Man-made global warming is our friend. According to a study in Nature, the extra CO2 generated by our burning of fossil fuels has postponed the next ice age for at least 100,000 years.
The new research, published in the journal Nature, examined the eight global ice ages over the past 800,000 years and used complex climate models to determine the critical factors that kickstarted the big freezes.
The result was surprisingly simple. A particular combination of lower sunlight at a latitude of 65 deg N, where snow surviving through the summer leads to ice sheets, and low carbon dioxide in the atmosphere was the signal for a new ice age to dawn. The level of sunlight is very predictable as it varies with cyclical changes in the shape of the Earth’s orbit around the Sun and in the tilt of the Earth’s axis, called Milankovitch cycles.
But the level of CO2 has been drastically altered by human activity, rising from 280ppm at the start of the industrial revolution to 400ppm today. The researchers showed that even if carbon emissions are limited to the amount consistent with a 2C rise in temperatures – the internationally agreed goal – there will be enough CO2 in the atmosphere to avoid future ice ages that could have started 50,000 or 90,000 years from now.
Since a new ice age would kill life on earth far more effectively than a few degrees C of global warming, this ought to be good news. Unfortunately the study needs to be taken with a hefty pinch of salt because it’s based on “complex climate models” and emanates from Germany’s fanatically warmist Potsdam Institute, which is ideologically committed to “proving” that CO2 is a significant driver of “climate change” even when most real-world evidence suggests it’s not.
One of the study’s co-authors is none other than Hans Joachim Schellnhuber, the hard left activist who advised the Pope on his eco Encyclical last year and who was responsible for inventing the random and bogus 2° C target so often cited by policymakers to justify more green taxes and regulations.
Schellnhuber says:
“Now human interference is acting as a huge geological force, so this is a defining paper for the Anthropocene idea.”
One of his fellow warmists, Professor Andrew Watson of the University of Exeter, agrees.
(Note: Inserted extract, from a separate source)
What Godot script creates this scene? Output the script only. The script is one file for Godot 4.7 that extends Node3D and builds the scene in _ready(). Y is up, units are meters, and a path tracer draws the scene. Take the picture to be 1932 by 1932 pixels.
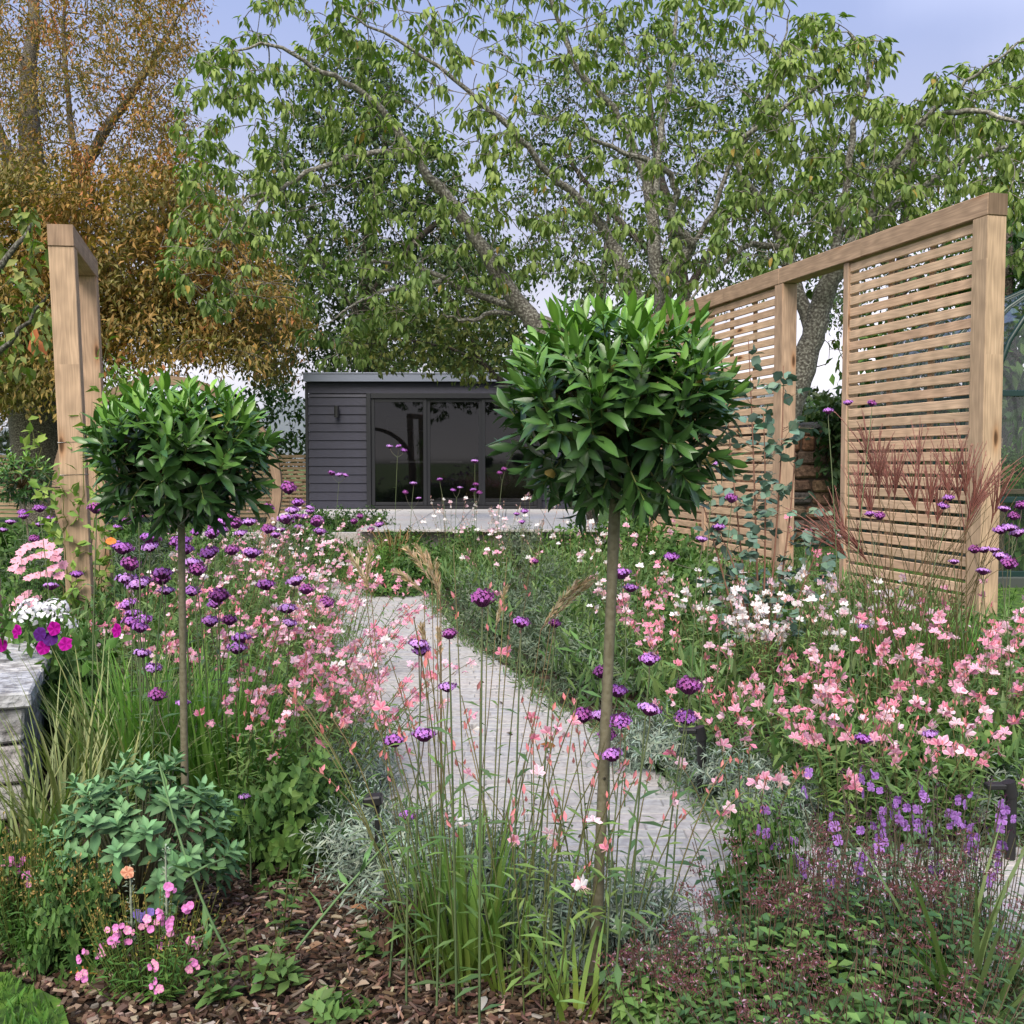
extends Node3D

# A garden in early autumn: a curved paved path between beds of gaura and verbena, two standard bay trees,
# a slatted timber screen, a dark garden room and old trees behind. Metres, y up, eye at the origin's height 1.05.

const EYE := 1.05
var R := RandomNumberGenerator.new()
var M := {}
var T := {}
var pitch := atan(115.0 / 2376.0)


class MB:
	var v := PackedVector3Array()
	var n := PackedVector3Array()
	var c := PackedColorArray()
	var u := PackedVector2Array()
	var ix := PackedInt32Array()

	func face(p: Array, col: Color, uv: Array = []) -> void:
		var b := v.size()
		var nn: Vector3 = ((p[2] - p[0]) as Vector3).cross(p[1] - p[0]).normalized()
		for i in p.size():
			v.append(p[i]); n.append(nn); c.append(col)
			u.append(uv[i] if uv.size() > i else Vector2(p[i].x, p[i].z))
		for i in range(1, p.size() - 1):
			ix.append(b); ix.append(b + i); ix.append(b + i + 1)

	func out(p: Array, centre: Vector3, col: Color, uv: Array = []) -> void:
		var nn: Vector3 = ((p[2] - p[0]) as Vector3).cross(p[1] - p[0])
		var m := Vector3.ZERO
		for q in p: m += q
		m /= p.size()
		if nn.dot(m - centre) < 0.0:
			p.reverse()
			uv.reverse()
		face(p, col, uv)

	func add(t: Dictionary, x: Transform3D, col: Color) -> void:
		var b := v.size()
		v.append_array(x * (t.v as PackedVector3Array))
		n.append_array(Transform3D(x.basis.orthonormalized(), Vector3.ZERO) * (t.n as PackedVector3Array))
		for k in t.c: c.append(k * col)
		u.append_array(t.u)
		for i in t.i: ix.append(b + i)

	func tube(pts: Array, r0: float, r1: float, sides: int, col0: Color, col1: Color) -> void:
		var k := pts.size()
		var b := v.size()
		var ref := Vector3(0.31, 0.17, 0.93)
		var run := 0.0
		for i in k:
			var d: Vector3 = pts[mini(i + 1, k - 1)] - pts[maxi(i - 1, 0)]
			d = d.normalized() if d.length() > 1e-7 else Vector3.UP
			if i > 0: run += (pts[i] as Vector3).distance_to(pts[i - 1])
			var x := d.cross(ref)
			if x.length() < 0.05: x = d.cross(Vector3.RIGHT)
			x = x.normalized()
			var y := x.cross(d)
			ref = y.cross(x) * 0.0 + ref
			var f := float(i) / (k - 1)
			var r := lerpf(r0, r1, f)
			for s in sides:
				var a := TAU * s / sides
				var nn := x * cos(a) + y * sin(a)
				v.append(pts[i] + nn * r); n.append(nn); c.append(col0.lerp(col1, f)); u.append(Vector2(run, float(s) / sides))
		for i in k - 1:
			for s in sides:
				var s2 := (s + 1) % sides
				var a := b + i * sides + s; var a2 := b + i * sides + s2
				var d := a + sides; var d2 := a2 + sides
				for q in [a, a2, d, a2, d2, d]: ix.append(q)

	func tube_r(pts: Array, rad: Array, sides: int, col: Color) -> void:
		for i in pts.size() - 1:
			pass
		var b := v.size()
		var k := pts.size()
		tube(pts, 1.0, 1.0, sides, col, col)
		for i in k:
			for s in sides:
				var q := b + i * sides + s
				v[q] = pts[i] + n[q] * rad[i]

	func mesh(mat: Material) -> ArrayMesh:
		var a := []
		a.resize(Mesh.ARRAY_MAX)
		a[Mesh.ARRAY_VERTEX] = v; a[Mesh.ARRAY_NORMAL] = n; a[Mesh.ARRAY_COLOR] = c; a[Mesh.ARRAY_TEX_UV] = u; a[Mesh.ARRAY_INDEX] = ix
		var m := ArrayMesh.new()
		m.add_surface_from_arrays(Mesh.PRIMITIVE_TRIANGLES, a)
		m.surface_set_material(0, mat)
		return m

	func tmpl() -> Dictionary:
		return {"v": v, "n": n, "c": c, "u": u, "i": ix}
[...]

The Guardian quotes him as saying:
“Humans now effectively control the climate of the planet. If only we were wise enough to be able to use that power responsibly. Unfortunately, I don’t think we’ve reached that level of wisdom yet.”
What neither appears to have appreciated is that if the science of this study is to be taken seriously then it spells disaster for the man-made global warming industry.
The reason we should act now to combat climate change, we’re constantly told by activists, scientists and politicians, is to make sure the world is safe to be enjoyed by “future generations.”
We don’t know much about “future generations” but of one thing we can be pretty sure: they’ll be much more comfortable living in tropics-style heat than they would be under a mile and a half of ice.